Damals hatte das Landeskriminalamt eine Liste mit acht Namen bei der Justiz abgegeben, von denen sich die Ermittler sicher waren, dass die angeblichen Kinder deutlich älter und damit strafmündig sind. Wie berichtet, hatte die Charité im Frühjahr nach der Abwanderung des einzigen befähigten Rechtsmediziners jedoch diese Untersuchungen quasi eingestellt. Dem Vernehmen nach musste der Leiter der Rechtsmedizin, Michael Tsokos, in den letzten Wochen massiv gedrängt werden, diese Untersuchungen künftig zu übernehmen. In mehreren Fällen war die Polizei ausgewichen zu einem Brandenburger Rechtsmediziner, der immer bereit stand, wenn man ihn brauchte.

Wie berichtet, hatten im Sommer angeblich minderjährige arabische Drogendealer die Polizei über Wochen genarrt. Jeden Tag wurden sie beim Drogenhandel erwischt und zum Notdienst gebracht. Am nächsten Tag verkauften sie wieder Heroin im U-Bahnhof. Daraufhin hatte der Regierende Bürgermeister Klaus Wowereit (SPD) das Machtwort für ein geschlossenes Heim gesprochen – bislang hatte seine Partei diese verhindert. Zuvor hatte sich Polizeipräsident Dieter Glietsch ungewöhnlich deutlich dafür ausgesprochen. Ein wirklich „geschlossenes“ Heim nach Hamburger Vorbild werde in Berlin nicht entstehen, räumte Zöllner nun ein.

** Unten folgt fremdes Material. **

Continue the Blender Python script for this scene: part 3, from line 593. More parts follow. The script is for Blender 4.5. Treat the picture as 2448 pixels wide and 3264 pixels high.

Ursprünglich hatte Zöllner Anfang September angekündigt, dass das Heim bis Ende des Jahres fertig sein sollte. Dies verschiebt sich nun um ein halbes Jahr, bis dahin können vier Plätze in einem geschlossenen Heim in Brandenburg genutzt werden. Seit September waren von diesen vier Plätze im Schnitt nur zwei belegt.